### Collected data
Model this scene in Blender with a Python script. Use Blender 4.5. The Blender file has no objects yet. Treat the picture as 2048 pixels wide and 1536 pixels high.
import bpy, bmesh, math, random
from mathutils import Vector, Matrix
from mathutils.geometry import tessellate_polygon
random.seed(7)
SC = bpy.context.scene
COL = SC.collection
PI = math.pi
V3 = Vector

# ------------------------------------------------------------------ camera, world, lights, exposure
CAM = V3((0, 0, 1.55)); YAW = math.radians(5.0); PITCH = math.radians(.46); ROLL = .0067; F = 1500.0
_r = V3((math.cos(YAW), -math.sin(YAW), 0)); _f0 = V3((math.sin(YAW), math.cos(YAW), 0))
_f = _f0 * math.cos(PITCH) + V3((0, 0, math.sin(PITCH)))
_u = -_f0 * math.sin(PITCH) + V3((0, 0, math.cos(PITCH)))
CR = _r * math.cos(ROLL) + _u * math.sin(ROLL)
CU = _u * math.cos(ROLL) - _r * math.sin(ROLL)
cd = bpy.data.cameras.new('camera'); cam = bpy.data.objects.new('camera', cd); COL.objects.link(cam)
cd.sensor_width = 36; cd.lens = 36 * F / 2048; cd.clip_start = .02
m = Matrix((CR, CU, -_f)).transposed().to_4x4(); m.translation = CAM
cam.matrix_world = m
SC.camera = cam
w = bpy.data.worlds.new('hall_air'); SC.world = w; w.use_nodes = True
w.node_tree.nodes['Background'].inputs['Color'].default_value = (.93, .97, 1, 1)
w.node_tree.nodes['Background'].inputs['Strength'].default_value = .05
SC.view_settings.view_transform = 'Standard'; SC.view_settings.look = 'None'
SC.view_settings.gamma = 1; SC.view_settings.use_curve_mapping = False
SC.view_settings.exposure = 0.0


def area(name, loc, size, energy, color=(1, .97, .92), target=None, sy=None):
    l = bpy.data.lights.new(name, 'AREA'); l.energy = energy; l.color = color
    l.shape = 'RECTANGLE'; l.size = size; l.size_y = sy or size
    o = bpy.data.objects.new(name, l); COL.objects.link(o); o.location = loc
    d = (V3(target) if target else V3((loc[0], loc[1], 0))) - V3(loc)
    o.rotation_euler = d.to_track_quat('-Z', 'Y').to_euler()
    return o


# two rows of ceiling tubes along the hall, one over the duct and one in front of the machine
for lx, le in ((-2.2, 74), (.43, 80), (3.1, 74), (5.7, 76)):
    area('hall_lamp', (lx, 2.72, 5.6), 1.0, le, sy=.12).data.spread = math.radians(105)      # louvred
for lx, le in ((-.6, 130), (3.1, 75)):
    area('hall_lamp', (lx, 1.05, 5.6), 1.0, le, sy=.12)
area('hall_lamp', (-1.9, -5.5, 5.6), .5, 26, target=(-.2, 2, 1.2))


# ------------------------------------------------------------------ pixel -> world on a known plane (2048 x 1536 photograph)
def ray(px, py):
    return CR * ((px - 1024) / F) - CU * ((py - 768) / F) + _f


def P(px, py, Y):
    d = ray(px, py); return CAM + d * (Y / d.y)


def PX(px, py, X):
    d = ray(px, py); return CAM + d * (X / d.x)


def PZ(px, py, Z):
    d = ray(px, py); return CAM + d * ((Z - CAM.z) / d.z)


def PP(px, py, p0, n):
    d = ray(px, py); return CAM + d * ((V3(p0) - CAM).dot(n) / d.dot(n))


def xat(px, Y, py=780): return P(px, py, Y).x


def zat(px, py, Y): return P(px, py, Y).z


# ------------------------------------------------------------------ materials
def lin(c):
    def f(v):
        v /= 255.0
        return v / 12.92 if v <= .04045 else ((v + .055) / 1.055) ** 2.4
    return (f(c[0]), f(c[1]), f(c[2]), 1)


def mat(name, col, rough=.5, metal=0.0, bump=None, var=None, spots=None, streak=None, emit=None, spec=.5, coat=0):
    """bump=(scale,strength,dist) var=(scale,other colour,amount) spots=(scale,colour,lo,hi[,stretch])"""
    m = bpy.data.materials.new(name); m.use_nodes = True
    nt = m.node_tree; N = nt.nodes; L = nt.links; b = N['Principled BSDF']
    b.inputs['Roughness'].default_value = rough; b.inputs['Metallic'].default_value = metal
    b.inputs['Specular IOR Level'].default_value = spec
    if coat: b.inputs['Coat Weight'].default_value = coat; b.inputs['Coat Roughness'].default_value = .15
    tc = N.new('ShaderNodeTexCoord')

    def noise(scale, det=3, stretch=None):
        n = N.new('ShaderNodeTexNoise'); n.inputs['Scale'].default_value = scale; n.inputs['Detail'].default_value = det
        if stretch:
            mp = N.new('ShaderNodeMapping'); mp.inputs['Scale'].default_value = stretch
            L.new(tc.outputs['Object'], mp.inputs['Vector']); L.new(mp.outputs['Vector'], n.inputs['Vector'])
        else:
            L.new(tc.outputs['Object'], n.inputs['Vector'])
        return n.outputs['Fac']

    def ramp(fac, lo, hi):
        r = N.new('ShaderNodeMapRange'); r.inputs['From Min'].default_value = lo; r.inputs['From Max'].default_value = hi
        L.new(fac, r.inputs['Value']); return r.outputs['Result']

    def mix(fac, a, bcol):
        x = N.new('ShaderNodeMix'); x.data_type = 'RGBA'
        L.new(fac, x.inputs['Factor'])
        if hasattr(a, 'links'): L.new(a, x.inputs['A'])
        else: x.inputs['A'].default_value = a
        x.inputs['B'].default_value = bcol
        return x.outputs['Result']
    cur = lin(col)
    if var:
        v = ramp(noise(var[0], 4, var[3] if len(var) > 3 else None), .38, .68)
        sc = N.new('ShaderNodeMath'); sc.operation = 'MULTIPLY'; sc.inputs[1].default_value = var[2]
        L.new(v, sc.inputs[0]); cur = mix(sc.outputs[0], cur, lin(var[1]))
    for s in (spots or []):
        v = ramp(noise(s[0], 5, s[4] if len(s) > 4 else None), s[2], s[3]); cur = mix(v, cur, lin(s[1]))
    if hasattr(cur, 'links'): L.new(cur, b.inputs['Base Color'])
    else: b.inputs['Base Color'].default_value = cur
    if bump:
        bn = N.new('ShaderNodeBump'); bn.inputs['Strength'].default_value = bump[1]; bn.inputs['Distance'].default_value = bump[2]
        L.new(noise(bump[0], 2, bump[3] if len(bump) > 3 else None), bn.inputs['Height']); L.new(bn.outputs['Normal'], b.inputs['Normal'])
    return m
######
Write out the listing's lines exactly, from its first line through the line that contains "V3 = Vector", and stop there.

• **Result of this exercise**:
Model this scene in Blender with a Python script. Use Blender 4.5. The Blender file has no objects yet. Treat the picture as 2048 pixels wide and 1536 pixels high.
import bpy, bmesh, math, random
from mathutils import Vector, Matrix
from mathutils.geometry import tessellate_polygon
random.seed(7)
SC = bpy.context.scene
COL = SC.collection
PI = math.pi
V3 = Vector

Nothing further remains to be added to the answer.